Review: Broker - You are meant to be here

A wonderfully tender film about hard truths

Ned Carter-Owen
17th March 2023
Image Credit: Pixabay
Broker is a film about forgiveness, family and providing gratitude for those who feel accidental. Somehow diector Hirokazu Kore-eda turns darker themes of abandonment and downright human trafficking into a charming quicksand-like story, sucking you in and only spitting you out as the credits roll.

The movie starts with a young woman in torrential rain.  Soaked to the bone, she struggles up stairs and through streets, until finally reaching the outside of a church. Here she kneels down, and from her coat produces a baby which she leaves near a hatch in the wall. It’s a baby box.

Baby boxes are real things in South Korea. They offer a safe space for mothers to leave their infants with the purpose of having them adopted by those who can better care for them. Korea has a real stigma attached to adoption, and with a law “restricting international adoption” (BBC 2/10/15), there is a large number of unwanted babies.

Ha Sang-hyeon (Kang ho Song) and Dong-Soo (Gang Dong-Won) are two employees of the church. Carefully collecting the baby, they quickly delete the security camera footage inside the baby box. They are brokers. For a surprisingly low sum of money, (around £6000), they sell these babies to couples who can’t have a child of their own.

Wracked with guilt however, the mother (Lee Ji-eun) returns, becoming part of the brokers’ journey as they search for a suitable match. Amongst their travels they pick up an unlikely addition. Now a group of five, the troop begin to bond forming a kind of surrogate family, providing care that each character desperately needs.

"thank you for being born"

Though the two men take extreme care both over the infant and when choosing a suitable couple, it is still human trafficking. As a result, throughout their journey they are tailed by two police officers, Detective Lee (Lee Joo-Young) and Soo-jin (Bae Donna).

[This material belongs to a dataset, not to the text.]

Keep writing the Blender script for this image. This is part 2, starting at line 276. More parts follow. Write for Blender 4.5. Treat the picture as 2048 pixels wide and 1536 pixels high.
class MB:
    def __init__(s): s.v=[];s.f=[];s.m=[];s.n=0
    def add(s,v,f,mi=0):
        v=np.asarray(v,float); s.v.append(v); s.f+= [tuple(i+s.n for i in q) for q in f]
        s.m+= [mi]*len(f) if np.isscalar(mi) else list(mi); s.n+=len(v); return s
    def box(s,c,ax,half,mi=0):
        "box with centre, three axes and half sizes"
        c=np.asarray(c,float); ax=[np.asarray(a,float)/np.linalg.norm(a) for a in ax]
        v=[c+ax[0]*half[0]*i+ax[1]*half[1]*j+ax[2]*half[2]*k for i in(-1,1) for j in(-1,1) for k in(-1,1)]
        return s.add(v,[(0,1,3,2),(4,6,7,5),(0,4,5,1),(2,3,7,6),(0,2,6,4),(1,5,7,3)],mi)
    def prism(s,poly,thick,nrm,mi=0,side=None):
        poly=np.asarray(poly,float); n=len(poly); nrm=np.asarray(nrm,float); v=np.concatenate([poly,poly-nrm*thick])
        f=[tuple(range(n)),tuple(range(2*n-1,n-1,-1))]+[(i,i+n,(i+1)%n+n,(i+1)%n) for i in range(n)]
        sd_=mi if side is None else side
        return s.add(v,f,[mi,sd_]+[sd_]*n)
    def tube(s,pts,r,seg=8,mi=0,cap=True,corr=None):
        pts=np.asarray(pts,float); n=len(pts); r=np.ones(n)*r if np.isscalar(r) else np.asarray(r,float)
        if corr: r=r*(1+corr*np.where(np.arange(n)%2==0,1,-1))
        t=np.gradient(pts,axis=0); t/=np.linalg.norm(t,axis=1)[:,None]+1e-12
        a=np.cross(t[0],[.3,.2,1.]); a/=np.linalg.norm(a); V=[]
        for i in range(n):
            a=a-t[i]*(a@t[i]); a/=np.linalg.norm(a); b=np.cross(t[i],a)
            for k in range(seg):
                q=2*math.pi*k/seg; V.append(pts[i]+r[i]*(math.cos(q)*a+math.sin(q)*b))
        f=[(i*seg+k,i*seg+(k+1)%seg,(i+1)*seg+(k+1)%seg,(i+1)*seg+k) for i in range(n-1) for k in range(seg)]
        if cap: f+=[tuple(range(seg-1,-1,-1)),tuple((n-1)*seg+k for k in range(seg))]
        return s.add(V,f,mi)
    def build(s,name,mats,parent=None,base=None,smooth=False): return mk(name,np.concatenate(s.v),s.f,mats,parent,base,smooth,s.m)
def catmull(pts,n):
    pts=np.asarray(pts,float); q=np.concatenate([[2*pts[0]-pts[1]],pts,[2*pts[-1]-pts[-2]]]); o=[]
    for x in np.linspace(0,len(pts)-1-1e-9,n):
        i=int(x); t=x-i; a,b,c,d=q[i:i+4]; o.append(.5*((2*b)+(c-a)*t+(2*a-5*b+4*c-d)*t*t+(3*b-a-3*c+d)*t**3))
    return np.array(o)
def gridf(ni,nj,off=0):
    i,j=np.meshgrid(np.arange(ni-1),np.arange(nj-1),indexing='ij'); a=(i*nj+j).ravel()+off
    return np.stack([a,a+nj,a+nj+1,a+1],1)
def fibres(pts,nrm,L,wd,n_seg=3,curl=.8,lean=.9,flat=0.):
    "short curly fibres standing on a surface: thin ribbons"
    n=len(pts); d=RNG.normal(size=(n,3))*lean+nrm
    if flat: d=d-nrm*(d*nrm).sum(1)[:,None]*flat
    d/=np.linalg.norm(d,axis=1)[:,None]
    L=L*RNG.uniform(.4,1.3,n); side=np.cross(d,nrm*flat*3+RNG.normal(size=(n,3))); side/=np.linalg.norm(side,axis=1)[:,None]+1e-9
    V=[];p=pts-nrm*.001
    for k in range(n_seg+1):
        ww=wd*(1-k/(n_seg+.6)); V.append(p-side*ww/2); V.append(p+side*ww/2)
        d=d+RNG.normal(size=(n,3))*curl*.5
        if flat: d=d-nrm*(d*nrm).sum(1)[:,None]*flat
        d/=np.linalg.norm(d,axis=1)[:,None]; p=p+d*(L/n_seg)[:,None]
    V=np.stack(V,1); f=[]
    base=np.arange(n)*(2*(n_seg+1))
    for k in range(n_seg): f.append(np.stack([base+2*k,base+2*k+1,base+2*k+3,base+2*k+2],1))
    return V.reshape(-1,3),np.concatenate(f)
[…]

Hungry to catch them in the act of sale, these two women are constantly eating in their car as they stake out the unlikely group. It’s details like this, that make the film so incredibly immersive. Kore-eda’s visual storytelling is sublime. Whether it be through large landmarks or tiny facial expressions and ticks, a thousand words is said without any lips moving.

That’s not to say the dialogue isn’t fantastic too, because it is. Realistically empty at times, it hangs about the characters as they struggle to express what they really mean. Sound design too is a huge reason why the characters seem so real. There appears to be actual weight to their actions as they interact with the world around them.

In a touching scene, the mother addresses each character, all of whom have faced rejection, and says: “thank you for being born”. Made up of countless scenes like this, Broker demonstrates the universal need for love and the extreme importance of family, no matter how unconventional it may be.